Was that why we weren’t going to the graves so much anymore?  Because nothing was really down there but clay? Or dust? Or whatever remains behind aside from the metal hasps of the coffins? And if that were the case, then why, all these years later, do I still stand again at that grave and picture them all just a few feet below me? I see our mother in that pale lavender suit she so loved; our grandfather with his dark eyebrows; the young lady I should have known as my grandmother lying in the high-necked Gibson-Girl-style dress they would have chosen for her back in 1910.

What good can come of these vigils? Two years ago I saw a young woman sitting on the grass of a soldier’s fresh and flag-decked grave. She was there when I came by at noon and she was there when I came again at 6:00.

It seems we process death by degrees and each in our own way.

Myself I have found over the past weeks that when I think of  our final elder who left us just last month, I do not think of Heavenly realms and eternal reward, in spite of the fierce faith I saw lived out in my family of origin. I think of that man as I knew him over the last six years of his life when he became in many ways my closest friend.

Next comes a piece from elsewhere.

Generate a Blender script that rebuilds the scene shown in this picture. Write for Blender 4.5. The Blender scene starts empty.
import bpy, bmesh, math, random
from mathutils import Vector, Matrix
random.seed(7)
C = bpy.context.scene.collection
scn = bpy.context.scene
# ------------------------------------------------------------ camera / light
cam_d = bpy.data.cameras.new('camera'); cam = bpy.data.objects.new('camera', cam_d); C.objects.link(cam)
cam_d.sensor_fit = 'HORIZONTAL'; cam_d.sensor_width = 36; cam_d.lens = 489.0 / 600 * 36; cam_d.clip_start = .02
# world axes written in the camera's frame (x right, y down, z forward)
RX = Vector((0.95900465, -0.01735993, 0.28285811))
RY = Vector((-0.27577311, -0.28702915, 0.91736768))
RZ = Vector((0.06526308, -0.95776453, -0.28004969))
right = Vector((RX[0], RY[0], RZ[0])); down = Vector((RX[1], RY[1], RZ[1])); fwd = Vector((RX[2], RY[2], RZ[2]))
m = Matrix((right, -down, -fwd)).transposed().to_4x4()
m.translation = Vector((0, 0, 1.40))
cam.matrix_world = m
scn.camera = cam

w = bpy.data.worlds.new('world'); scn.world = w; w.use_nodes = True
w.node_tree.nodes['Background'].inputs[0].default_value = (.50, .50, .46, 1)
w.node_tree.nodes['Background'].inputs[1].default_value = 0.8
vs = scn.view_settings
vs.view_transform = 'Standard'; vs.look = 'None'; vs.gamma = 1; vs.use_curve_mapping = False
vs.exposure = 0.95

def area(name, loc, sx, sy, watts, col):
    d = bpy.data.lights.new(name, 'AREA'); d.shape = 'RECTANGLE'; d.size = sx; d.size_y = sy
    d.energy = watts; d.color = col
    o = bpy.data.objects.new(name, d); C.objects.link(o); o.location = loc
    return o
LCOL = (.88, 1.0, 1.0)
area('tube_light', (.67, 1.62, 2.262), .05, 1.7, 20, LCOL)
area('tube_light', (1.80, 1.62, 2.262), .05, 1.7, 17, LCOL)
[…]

In the long quiet days since his passing I have studied countless snapshots of him – in Latin School in the 30s, in the South Pacific in the 40s, in college on the GI Bill in the early 50s – and am newly in awe at all that a life can contain. I even imagine that I’m beginning to understand what Aunt Grace meant that day: The dead really aren’t ‘there’ under the ground. Rather they are all around us, not farther but infinitely nearer than we humans can conceive of in our poor imaginings.